╭─ Data block
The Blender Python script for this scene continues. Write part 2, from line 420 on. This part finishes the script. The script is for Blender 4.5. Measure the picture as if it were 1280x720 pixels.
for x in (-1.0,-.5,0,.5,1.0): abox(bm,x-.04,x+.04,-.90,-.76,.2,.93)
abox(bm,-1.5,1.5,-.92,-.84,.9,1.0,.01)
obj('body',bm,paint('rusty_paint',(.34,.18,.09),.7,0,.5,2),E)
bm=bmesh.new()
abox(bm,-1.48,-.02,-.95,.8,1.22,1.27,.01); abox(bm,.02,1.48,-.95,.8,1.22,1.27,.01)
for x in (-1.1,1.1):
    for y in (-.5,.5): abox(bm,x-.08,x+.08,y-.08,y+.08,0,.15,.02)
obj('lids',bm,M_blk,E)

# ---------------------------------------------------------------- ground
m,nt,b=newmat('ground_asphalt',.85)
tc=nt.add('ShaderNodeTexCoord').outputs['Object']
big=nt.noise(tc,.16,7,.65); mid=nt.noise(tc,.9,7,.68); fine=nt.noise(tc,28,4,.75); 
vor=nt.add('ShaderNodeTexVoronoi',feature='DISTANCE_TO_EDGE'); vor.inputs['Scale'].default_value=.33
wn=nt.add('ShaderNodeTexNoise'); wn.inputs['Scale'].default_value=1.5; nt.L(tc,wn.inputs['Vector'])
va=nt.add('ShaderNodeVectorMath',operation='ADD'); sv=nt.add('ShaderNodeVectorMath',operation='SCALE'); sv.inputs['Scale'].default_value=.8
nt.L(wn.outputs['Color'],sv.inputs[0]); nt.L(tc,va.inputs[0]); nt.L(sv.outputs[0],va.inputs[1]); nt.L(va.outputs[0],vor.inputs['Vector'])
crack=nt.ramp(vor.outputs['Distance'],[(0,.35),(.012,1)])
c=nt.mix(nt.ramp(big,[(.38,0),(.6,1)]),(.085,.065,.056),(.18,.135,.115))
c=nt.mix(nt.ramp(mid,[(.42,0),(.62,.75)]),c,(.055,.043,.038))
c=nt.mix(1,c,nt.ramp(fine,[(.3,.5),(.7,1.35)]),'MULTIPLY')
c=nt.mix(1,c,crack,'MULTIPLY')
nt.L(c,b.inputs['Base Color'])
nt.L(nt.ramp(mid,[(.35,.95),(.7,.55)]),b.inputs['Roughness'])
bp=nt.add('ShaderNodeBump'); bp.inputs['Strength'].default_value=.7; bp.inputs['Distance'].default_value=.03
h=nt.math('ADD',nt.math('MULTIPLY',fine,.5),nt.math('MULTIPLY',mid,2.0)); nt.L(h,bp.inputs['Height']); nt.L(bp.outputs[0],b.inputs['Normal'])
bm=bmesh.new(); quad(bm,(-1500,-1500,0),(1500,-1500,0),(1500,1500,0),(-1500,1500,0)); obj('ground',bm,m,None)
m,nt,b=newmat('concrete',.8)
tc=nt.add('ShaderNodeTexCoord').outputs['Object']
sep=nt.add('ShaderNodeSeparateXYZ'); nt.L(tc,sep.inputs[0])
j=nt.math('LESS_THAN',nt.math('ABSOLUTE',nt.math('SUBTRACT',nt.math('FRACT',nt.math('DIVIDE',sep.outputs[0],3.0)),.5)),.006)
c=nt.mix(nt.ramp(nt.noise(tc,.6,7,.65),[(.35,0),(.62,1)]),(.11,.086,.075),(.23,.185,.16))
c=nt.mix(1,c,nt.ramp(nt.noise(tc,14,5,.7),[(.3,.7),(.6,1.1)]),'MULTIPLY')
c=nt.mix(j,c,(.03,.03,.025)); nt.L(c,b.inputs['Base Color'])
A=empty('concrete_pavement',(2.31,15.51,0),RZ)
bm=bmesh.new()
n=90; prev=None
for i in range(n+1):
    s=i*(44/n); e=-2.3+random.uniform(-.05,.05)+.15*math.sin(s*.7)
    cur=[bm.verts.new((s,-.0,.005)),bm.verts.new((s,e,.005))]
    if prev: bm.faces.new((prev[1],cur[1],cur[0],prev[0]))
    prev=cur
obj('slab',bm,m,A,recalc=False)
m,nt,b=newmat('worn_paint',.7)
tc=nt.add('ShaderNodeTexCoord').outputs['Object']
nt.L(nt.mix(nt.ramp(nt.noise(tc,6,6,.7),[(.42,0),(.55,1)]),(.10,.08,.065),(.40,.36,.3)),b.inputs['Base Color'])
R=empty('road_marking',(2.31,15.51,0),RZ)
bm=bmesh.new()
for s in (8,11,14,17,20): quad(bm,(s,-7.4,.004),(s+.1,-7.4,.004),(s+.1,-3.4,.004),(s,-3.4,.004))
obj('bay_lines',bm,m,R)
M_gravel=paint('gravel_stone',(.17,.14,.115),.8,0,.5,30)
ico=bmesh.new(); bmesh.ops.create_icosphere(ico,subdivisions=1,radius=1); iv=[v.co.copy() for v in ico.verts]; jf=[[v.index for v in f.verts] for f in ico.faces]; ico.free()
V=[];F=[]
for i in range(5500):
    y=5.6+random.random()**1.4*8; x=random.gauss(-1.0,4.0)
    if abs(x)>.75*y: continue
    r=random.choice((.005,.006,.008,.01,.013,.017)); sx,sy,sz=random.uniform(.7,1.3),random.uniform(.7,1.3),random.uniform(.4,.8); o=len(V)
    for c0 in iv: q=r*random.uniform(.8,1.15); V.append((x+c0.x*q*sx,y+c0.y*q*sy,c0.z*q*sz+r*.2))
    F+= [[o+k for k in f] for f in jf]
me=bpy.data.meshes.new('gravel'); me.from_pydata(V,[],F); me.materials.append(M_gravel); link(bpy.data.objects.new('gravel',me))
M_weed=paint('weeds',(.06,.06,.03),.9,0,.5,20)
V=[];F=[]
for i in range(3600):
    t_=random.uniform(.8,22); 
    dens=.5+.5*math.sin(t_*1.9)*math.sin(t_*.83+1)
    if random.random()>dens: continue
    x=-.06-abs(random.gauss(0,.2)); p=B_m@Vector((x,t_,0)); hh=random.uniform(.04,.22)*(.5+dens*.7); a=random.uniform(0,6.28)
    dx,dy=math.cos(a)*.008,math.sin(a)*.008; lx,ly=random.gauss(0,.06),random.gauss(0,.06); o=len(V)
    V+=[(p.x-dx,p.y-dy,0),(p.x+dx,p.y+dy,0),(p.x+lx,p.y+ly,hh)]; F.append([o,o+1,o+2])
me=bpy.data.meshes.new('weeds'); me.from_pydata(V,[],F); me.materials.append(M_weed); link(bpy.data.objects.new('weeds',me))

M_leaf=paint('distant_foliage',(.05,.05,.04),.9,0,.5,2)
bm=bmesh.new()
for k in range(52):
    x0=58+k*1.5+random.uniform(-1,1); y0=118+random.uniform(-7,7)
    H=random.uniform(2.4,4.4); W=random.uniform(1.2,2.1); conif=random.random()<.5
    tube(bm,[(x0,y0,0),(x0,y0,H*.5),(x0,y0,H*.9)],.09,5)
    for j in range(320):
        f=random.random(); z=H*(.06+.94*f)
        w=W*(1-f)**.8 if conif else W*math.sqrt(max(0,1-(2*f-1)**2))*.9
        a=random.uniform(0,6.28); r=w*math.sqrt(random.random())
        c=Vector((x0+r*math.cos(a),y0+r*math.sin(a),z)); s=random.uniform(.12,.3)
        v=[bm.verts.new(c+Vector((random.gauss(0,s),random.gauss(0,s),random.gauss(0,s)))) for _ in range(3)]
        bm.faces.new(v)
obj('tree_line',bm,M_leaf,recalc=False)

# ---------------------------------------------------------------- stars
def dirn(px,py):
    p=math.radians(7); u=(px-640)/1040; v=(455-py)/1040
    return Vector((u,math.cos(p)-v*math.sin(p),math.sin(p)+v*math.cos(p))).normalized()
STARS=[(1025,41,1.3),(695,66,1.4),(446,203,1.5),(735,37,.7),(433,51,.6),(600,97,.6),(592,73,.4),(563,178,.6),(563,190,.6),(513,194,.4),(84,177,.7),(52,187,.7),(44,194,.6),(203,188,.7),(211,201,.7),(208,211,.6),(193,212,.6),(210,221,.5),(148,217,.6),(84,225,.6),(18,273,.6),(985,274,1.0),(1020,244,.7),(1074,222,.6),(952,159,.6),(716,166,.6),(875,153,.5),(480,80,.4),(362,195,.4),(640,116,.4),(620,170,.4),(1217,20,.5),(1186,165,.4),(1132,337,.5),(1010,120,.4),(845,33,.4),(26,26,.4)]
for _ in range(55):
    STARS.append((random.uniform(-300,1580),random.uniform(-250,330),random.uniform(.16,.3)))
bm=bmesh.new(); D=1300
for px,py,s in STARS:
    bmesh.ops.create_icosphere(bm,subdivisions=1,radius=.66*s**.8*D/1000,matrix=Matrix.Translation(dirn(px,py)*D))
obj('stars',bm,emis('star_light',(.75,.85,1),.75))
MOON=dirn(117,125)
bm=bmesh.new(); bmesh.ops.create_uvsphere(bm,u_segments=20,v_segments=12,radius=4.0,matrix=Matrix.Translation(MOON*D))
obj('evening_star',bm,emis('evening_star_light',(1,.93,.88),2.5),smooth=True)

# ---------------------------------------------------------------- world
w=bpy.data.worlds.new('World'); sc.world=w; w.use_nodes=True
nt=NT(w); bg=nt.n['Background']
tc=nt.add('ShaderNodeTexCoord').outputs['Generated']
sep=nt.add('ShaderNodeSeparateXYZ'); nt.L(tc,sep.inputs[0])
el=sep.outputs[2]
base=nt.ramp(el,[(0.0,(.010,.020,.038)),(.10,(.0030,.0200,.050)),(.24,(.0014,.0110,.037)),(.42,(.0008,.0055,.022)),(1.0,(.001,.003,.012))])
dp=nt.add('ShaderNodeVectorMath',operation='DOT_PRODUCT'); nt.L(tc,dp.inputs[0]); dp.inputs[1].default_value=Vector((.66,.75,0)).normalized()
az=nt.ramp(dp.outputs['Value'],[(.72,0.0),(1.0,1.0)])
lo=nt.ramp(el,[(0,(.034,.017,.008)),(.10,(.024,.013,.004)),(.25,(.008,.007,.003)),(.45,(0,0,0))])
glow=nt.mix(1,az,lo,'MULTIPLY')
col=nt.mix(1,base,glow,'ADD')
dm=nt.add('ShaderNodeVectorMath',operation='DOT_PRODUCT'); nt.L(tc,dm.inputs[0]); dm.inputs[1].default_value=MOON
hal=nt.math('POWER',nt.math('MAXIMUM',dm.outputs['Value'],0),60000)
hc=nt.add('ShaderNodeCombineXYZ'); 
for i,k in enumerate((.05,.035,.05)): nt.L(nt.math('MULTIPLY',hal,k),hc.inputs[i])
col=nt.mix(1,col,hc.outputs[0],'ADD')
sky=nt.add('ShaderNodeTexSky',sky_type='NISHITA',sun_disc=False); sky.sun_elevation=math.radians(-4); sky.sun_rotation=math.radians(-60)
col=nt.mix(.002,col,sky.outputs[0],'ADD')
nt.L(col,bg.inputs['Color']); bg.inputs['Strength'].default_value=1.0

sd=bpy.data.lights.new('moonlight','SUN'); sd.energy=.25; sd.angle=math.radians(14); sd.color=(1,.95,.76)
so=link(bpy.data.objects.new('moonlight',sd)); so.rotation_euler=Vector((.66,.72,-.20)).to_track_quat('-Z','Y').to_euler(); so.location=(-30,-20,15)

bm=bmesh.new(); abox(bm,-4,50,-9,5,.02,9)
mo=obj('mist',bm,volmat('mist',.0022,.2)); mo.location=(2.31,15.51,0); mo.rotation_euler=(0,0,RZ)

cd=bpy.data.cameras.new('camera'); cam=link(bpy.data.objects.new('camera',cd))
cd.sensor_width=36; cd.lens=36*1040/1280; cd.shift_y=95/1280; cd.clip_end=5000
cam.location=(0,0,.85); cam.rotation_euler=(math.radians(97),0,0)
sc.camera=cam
╰─
Quote only the stretch of lines that starts the data above and ends with the line containing "obj('lids',bm,M_blk,E)", both included.

§ **Response**:
The Blender Python script for this scene continues. Write part 2, from line 420 on. This part finishes the script. The script is for Blender 4.5. Measure the picture as if it were 1280x720 pixels.
for x in (-1.0,-.5,0,.5,1.0): abox(bm,x-.04,x+.04,-.90,-.76,.2,.93)
abox(bm,-1.5,1.5,-.92,-.84,.9,1.0,.01)
obj('body',bm,paint('rusty_paint',(.34,.18,.09),.7,0,.5,2),E)
bm=bmesh.new()
abox(bm,-1.48,-.02,-.95,.8,1.22,1.27,.01); abox(bm,.02,1.48,-.95,.8,1.22,1.27,.01)
for x in (-1.1,1.1):
    for y in (-.5,.5): abox(bm,x-.08,x+.08,y-.08,y+.08,0,.15,.02)
obj('lids',bm,M_blk,E)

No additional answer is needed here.